Differences in the mineralogy of hinge teeth and inner shell layers in the family Dimyidae form the basis for a revision of genera. The stem genus Atreta (Late Triassic to Late Cretaceous) has aragonitic denticulate hinge teeth on the right valve articulating with pitted sockets on the left valve. The same arrangement is present in Neoatreta n. gen. (Paleocene? Miocene to Recent) but with the appearance of extensive calcitic overarching of the resilifer.

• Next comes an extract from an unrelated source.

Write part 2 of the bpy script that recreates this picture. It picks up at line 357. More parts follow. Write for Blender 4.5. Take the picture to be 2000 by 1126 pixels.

In Dimyella (Eocene to Recent), aragonitic teeth and sockets are still present but are modified into hook shaped denticulate teeth with corresponding sockets. All three of these genera have inner aragonitic crossed-lamellar shell layers that extend well outside the pallial line. In contrast, Dimya (Eocene to Recent) and Basiliomya (Pliocene to Recent) comprise a second clade in which aragonitic hinge teeth are absent and hinge articulation is calcitic, derived from the calcitic rim. Dimya has only weak hinge articulation and has an aragonitic inner shell layer delimited by the pallial line; in Basiliomya calcitic hinge teeth are more prominent and the entire inner shell layer inside the pallial line is foliated calcite. Diploschiza (Cretaceous, Albian to Maastrichtian), here reinstated from synonymy with Atreta, is probably a precursor of the Dimya-Basiliomya clade based on incipient calcitic hinge teeth. Predation pressures probably drove the evolution of this cemented family from its original habitat on hardgrounds in moderately deep water into much greater depths or into cryptic habitats, including submarine caves.

New combinations are Dimyella malnatrensis (Corselli and Bernocchi), D. molokaia (Dall, Bartsch, and Rehder), D. similis (v. Koenen), Neoatreta dissimilis (Tate), N. filipina (Bartsch), N. kaiparaensis (Laws), N. phaidra (Woodring), and N. plana (Martin).